**DATA PROVIDED**
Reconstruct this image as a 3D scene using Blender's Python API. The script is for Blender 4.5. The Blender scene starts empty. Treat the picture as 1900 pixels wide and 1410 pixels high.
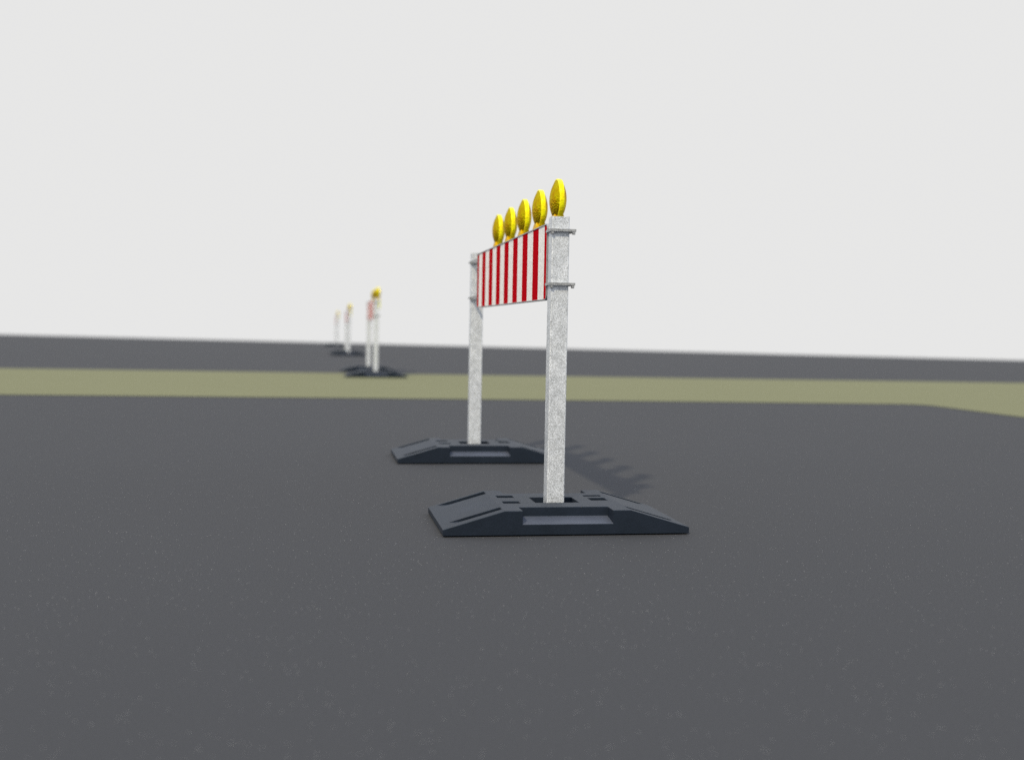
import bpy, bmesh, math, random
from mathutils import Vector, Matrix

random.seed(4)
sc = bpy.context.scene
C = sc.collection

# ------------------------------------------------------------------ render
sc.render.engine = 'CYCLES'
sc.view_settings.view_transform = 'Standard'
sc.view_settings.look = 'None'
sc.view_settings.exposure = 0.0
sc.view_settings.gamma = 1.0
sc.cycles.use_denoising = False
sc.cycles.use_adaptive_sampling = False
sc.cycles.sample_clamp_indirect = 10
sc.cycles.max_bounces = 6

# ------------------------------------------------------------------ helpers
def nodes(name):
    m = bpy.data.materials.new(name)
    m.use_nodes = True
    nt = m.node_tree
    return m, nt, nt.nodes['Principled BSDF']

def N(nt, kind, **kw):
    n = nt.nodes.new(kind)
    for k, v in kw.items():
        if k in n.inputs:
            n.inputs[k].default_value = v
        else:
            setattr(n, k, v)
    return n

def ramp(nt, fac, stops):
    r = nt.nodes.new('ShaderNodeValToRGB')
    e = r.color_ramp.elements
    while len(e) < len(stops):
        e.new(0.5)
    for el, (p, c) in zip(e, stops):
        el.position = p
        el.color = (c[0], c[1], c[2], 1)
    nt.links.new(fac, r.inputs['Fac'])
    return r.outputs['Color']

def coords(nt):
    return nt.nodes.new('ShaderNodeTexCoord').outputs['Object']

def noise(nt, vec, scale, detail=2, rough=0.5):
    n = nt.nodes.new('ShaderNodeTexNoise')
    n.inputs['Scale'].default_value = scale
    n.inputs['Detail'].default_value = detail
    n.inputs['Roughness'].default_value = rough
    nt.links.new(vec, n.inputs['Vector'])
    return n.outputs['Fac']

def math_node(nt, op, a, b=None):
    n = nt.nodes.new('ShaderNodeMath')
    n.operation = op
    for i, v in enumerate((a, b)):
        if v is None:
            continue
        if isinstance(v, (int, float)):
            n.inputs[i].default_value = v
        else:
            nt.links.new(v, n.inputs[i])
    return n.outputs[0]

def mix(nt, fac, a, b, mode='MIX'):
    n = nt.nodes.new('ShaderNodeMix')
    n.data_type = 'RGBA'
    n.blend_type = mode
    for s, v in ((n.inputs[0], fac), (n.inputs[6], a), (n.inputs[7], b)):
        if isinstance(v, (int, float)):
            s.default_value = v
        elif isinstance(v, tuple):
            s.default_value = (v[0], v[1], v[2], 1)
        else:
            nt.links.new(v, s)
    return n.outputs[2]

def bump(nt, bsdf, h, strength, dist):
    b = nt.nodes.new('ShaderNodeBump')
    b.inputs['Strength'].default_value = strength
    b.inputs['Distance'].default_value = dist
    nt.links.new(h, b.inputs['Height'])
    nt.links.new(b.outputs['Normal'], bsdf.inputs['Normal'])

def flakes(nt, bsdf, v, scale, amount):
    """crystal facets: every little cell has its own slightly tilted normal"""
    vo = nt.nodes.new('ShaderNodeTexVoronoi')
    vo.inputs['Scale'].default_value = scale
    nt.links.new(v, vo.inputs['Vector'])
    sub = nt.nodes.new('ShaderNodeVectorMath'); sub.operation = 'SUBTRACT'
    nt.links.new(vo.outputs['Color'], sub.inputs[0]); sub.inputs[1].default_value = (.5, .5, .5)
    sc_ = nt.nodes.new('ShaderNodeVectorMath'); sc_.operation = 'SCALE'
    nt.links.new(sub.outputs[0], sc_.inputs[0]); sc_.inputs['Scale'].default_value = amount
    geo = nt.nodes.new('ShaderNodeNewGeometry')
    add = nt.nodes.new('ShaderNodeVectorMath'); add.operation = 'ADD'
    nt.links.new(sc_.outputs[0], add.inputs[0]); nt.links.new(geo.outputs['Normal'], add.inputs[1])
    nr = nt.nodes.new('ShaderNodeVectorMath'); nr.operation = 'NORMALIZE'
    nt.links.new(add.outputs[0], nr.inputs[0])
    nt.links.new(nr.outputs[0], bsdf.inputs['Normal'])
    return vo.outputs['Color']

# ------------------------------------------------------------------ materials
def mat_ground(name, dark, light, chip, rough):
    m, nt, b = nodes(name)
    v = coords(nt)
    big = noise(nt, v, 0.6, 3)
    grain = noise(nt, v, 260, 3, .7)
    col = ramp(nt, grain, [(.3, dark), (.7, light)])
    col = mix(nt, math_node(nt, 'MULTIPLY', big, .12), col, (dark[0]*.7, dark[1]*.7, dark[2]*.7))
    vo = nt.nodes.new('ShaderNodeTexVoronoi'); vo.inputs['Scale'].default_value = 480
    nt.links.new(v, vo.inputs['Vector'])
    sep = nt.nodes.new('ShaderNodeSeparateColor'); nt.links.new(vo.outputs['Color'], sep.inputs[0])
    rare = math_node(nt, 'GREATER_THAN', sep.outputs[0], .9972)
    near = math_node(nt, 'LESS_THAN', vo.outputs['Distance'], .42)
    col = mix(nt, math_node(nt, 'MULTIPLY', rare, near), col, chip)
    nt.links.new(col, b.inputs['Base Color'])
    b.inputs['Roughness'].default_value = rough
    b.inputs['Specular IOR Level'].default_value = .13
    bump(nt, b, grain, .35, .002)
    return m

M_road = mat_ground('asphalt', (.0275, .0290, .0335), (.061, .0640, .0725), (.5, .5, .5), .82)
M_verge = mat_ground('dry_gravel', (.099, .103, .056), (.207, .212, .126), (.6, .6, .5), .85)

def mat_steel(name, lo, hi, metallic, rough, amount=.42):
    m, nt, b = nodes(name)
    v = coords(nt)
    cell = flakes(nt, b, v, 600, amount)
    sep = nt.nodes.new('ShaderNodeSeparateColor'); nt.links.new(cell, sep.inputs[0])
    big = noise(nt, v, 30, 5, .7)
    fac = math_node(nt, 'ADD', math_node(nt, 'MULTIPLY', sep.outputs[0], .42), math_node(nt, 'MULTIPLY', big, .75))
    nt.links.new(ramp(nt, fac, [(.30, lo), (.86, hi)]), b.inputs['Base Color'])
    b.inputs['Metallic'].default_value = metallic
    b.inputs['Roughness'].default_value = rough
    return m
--
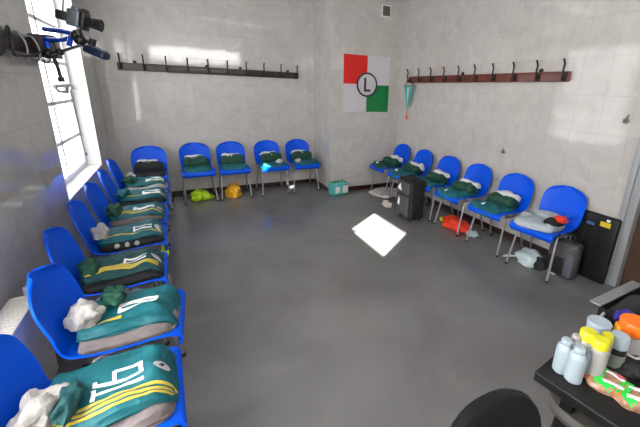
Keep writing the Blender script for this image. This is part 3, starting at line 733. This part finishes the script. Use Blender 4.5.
---
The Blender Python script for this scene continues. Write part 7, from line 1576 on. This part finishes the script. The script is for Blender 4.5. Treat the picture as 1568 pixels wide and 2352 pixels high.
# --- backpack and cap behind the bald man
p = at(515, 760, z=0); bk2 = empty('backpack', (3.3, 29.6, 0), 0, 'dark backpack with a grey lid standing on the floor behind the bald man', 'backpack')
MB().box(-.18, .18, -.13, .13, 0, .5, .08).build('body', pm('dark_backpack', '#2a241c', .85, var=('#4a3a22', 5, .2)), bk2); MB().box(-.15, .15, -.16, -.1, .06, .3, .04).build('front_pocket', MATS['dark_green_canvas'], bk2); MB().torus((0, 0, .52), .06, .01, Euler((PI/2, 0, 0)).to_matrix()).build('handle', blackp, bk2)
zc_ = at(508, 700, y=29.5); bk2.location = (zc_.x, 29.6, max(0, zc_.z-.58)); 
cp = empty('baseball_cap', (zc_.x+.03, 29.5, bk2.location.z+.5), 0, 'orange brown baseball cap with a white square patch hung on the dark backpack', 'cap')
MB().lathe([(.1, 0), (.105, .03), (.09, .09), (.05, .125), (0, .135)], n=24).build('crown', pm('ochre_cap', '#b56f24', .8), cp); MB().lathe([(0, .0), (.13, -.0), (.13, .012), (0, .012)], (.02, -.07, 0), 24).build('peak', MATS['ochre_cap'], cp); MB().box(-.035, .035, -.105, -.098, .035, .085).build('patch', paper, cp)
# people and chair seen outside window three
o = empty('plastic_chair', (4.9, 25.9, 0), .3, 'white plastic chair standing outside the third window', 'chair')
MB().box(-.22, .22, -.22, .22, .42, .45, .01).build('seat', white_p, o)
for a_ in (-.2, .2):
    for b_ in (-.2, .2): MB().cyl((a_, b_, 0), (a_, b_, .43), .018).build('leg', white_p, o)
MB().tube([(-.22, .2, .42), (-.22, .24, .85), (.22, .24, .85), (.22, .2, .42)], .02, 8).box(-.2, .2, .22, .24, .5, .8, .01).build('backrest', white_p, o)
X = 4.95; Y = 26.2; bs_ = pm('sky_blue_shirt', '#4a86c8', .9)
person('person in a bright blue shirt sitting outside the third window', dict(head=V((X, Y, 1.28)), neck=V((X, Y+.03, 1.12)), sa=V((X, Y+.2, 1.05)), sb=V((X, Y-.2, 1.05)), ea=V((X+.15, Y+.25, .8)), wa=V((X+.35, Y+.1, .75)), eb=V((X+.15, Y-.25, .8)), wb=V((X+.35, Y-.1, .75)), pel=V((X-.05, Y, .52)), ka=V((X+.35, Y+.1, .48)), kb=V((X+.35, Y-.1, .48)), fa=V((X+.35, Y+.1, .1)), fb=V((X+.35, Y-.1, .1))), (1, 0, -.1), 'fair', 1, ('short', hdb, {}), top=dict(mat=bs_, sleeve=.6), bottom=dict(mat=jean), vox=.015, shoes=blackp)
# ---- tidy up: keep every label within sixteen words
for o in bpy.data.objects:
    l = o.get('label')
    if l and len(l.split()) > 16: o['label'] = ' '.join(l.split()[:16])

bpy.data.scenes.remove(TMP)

**WHAT IS ASKED**
Begin at the line that has "Reconstruct this image", stop after the line that has "return m, nt, nt.nodes['Principled BSDF']", and reproduce every line between them exactly and nothing else. Pictures stay out of the copy.

**RESPONSE**
Reconstruct this image as a 3D scene using Blender's Python API. The script is for Blender 4.5. The Blender scene starts empty. Treat the picture as 1900 pixels wide and 1410 pixels high.
import bpy, bmesh, math, random
from mathutils import Vector, Matrix

random.seed(4)
sc = bpy.context.scene
C = sc.collection

# ------------------------------------------------------------------ render
sc.render.engine = 'CYCLES'
sc.view_settings.view_transform = 'Standard'
sc.view_settings.look = 'None'
sc.view_settings.exposure = 0.0
sc.view_settings.gamma = 1.0
sc.cycles.use_denoising = False
sc.cycles.use_adaptive_sampling = False
sc.cycles.sample_clamp_indirect = 10
sc.cycles.max_bounces = 6

# ------------------------------------------------------------------ helpers
def nodes(name):
    m = bpy.data.materials.new(name)
    m.use_nodes = True
    nt = m.node_tree
    return m, nt, nt.nodes['Principled BSDF']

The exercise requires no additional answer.